Portfolio Optimization Using Markowitz s Mean-Semi Variance Method on Tehran Stock Exchange

This paper presents an alternative to the standard mean-variance efficient frontier model underpinning modern portfolio theory applications. We present a more practical alternative - A Mean Semivariance efficient frontier - that takes into consideration advances in “Post Modern Portfolio Theory” as it pertains to asset allocation. The implications for advisors and planners are profound: An investor’s minimal acceptable return is a critical determinant of their optimal portfolio; Efficient frontiers need not be continuous, reflecting the realities of market behavior and demonstrated volatility; This new method for calculating frontiers is a preferred device for developing strategic asset allocations. What is so efficient about the “efficient frontier?” The Markowitz (1952) model is employed to determine the optimal mix of risky securities. This methodology involves determining what the minimum risk combination of securities or asset classes is for a given return.
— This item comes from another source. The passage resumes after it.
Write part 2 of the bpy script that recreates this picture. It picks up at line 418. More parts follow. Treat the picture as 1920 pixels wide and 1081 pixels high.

Risk, in this context, is defined as the standard deviation of returns of a composite portfolio. By plotting these risk-return combinations, an “efficient frontier” is generated (with the “efficient” part being the upper boundary). Is this really the preferred way to look at risk and use it in portfolio selection? If it is not, then is this frontier really “efficient?” In this paper we have modified the traditional Markowitz paradigm by redefining risk. The definition of risk we employ in this paper is “Semi-Standard Deviation” instead of “Standard Deviation”. Then we have constructed efficient frontier for top fifty securities of Tehran stock exchange using Downside Risk approach or “Mean-Semivariance” method. In this research we achieved more efficient frontier using this method than the traditional one.